Joshua’s query to the heavenly commander, and the response he receives, are reminders of that heavenly battle. Joshua initially fails to recognize the heavenly nature of this commander, reducing him to earthly concerns of “whose side are you on?”

It is not uncommon in the Christian tradition to understand the commander as the preincarnate Christ. Calvin makes this identification in his commentary on Joshua 5:13–15, “it was thus a special pledge of the divine favor that the Captain and Head of the Church, to whom Moses had been accustomed, was now present to assist.” Whether this identification is correct, or whether the commander is heavenly but only of an angelic order (see Explain the Story above), the point is clear. There are things more important for Joshua to know than whether the commander was Israelite or Canaanite.

The commander’s response directs Joshua to the more important reality of the unseen realm. It is Joshua’s recognition of this new, heavenly perspective that precipitates his openness to listen. It likewise precipitates his response to the holy. Israel’s battle fought in the human sphere dealt with heavenly realities: God was near and the ground holy. Recognizing this, Joshua removed his shoes, heard God’s direction, and acted accordingly.

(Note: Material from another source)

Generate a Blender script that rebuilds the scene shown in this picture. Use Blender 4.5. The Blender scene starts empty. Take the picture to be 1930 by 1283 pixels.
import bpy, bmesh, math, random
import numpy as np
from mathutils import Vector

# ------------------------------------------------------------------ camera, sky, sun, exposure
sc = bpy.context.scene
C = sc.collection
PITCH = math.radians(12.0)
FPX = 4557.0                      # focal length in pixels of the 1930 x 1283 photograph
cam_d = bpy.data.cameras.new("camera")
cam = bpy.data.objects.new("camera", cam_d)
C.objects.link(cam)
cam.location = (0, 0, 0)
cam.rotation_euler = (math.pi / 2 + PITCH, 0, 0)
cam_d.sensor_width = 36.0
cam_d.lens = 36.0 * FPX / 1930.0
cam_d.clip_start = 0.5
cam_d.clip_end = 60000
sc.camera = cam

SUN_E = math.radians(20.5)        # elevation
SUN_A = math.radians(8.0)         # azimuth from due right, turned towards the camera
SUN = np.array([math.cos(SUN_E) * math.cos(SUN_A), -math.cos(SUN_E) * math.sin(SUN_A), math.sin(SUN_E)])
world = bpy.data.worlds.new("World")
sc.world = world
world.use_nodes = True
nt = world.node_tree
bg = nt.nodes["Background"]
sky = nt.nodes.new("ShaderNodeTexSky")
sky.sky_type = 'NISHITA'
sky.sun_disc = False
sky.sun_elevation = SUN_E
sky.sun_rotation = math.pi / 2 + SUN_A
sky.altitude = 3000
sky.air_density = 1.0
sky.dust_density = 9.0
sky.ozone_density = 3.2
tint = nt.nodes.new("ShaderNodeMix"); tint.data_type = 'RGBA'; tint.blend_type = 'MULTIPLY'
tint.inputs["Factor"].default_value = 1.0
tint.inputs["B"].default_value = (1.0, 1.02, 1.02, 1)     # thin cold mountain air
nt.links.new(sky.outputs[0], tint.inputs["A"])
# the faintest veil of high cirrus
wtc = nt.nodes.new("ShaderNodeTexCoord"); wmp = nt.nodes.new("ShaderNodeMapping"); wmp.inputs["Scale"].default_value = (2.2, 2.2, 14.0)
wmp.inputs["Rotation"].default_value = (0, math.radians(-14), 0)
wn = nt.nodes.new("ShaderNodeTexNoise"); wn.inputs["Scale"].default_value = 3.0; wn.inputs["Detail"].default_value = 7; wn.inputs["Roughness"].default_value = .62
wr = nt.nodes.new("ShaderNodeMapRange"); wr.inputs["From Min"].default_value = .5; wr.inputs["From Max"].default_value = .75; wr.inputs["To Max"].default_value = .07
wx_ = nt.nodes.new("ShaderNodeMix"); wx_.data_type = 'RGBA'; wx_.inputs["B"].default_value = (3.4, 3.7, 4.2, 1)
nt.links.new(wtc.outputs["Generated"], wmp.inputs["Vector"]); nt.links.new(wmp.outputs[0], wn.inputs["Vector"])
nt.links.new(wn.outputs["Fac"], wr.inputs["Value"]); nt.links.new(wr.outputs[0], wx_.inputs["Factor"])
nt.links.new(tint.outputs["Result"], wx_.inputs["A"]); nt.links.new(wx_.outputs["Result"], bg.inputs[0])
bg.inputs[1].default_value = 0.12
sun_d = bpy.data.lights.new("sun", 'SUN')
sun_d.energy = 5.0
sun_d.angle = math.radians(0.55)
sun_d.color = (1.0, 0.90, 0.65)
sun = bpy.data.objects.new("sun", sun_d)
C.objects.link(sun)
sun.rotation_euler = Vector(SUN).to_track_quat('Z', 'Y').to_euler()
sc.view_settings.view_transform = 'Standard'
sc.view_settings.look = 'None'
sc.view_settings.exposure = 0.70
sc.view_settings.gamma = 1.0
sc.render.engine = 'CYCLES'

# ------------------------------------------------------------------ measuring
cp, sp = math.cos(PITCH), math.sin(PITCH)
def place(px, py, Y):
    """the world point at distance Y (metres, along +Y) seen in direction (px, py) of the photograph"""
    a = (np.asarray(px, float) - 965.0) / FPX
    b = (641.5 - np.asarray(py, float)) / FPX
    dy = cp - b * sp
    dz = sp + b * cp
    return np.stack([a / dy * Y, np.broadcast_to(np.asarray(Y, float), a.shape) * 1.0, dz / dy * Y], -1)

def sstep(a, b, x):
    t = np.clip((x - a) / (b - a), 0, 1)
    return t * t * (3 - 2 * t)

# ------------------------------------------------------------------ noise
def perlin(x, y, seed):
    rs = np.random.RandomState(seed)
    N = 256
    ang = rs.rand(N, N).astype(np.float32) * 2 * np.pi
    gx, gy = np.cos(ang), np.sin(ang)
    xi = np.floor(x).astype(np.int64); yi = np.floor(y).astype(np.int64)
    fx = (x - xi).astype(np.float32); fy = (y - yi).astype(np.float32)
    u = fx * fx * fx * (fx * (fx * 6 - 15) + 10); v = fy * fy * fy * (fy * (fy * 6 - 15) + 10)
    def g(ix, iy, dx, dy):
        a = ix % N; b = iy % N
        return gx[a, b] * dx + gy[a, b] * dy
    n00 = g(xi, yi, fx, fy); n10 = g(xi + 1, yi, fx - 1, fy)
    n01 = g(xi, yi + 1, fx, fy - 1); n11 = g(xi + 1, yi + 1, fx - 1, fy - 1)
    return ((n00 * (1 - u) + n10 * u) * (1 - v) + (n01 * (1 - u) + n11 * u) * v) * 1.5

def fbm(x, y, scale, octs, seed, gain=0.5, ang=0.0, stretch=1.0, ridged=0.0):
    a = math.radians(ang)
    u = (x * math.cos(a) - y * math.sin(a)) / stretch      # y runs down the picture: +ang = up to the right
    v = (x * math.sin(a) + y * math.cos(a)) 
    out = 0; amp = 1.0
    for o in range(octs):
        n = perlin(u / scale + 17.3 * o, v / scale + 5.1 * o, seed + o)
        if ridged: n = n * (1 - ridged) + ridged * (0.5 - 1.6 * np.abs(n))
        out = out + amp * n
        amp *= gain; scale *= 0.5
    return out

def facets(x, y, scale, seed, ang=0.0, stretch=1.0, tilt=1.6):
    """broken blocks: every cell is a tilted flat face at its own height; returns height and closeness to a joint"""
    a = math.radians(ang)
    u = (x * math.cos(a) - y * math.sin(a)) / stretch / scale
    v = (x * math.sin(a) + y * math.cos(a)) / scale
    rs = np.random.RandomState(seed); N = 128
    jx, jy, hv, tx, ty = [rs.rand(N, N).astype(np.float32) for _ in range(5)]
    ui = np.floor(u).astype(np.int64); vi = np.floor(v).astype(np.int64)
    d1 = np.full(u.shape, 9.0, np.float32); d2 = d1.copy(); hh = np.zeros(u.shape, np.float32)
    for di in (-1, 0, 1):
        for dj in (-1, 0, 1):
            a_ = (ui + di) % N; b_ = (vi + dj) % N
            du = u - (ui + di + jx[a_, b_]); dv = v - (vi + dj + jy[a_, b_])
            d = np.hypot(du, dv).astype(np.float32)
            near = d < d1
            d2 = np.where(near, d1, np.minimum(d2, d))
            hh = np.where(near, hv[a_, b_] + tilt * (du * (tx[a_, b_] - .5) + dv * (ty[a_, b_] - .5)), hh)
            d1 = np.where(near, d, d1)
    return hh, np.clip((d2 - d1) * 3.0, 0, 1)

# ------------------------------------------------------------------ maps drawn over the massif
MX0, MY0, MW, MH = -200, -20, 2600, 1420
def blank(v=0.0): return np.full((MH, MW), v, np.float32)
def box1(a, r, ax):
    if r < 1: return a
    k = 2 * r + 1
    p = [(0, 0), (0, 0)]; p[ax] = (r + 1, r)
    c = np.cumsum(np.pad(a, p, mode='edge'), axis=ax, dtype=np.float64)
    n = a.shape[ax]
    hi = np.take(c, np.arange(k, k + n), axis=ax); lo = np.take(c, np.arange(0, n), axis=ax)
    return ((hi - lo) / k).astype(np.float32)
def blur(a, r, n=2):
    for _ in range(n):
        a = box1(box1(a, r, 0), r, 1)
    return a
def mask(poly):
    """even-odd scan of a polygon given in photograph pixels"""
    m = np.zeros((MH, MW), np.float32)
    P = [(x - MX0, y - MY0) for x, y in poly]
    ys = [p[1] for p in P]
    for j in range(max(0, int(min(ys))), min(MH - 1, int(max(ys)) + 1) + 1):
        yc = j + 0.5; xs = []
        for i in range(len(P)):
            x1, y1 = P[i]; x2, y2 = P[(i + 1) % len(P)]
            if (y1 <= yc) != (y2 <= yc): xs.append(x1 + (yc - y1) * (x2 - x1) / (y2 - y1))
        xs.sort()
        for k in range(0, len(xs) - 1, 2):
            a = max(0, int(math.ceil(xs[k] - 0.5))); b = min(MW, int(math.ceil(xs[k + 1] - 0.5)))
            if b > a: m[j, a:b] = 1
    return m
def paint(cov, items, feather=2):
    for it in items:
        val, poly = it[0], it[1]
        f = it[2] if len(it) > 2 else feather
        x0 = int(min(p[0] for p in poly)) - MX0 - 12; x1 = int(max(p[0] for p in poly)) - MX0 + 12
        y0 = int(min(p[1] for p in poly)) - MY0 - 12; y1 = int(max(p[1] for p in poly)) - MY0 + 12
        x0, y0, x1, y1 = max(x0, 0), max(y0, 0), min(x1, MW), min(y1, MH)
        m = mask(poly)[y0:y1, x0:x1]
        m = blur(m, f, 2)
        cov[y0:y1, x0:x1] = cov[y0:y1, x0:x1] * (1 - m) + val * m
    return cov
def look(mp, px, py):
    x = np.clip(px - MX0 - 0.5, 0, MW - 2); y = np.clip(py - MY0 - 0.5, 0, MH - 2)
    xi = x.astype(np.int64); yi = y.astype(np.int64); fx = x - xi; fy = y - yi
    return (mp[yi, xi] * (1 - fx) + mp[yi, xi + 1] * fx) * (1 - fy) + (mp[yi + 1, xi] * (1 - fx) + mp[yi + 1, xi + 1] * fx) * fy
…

This discussion can be added to the earlier consideration of a Christian reading of the Canaanites as spiritual enemies. As the church and its members attend to the heavenly realities of frontline warfare, it sees beyond the human manifestation of such battle. The church is invited to see the heavenly realities behind the human realm so that it not be blind to God’s presence. The church is called to fight not against flesh- and- blood enemies but against spiritual forces in heavenly places. In such battles (as in all of life), the church acknowledges it walks in the power and presence of God and fights with the weapons he has provided: dependent prayer and humble action.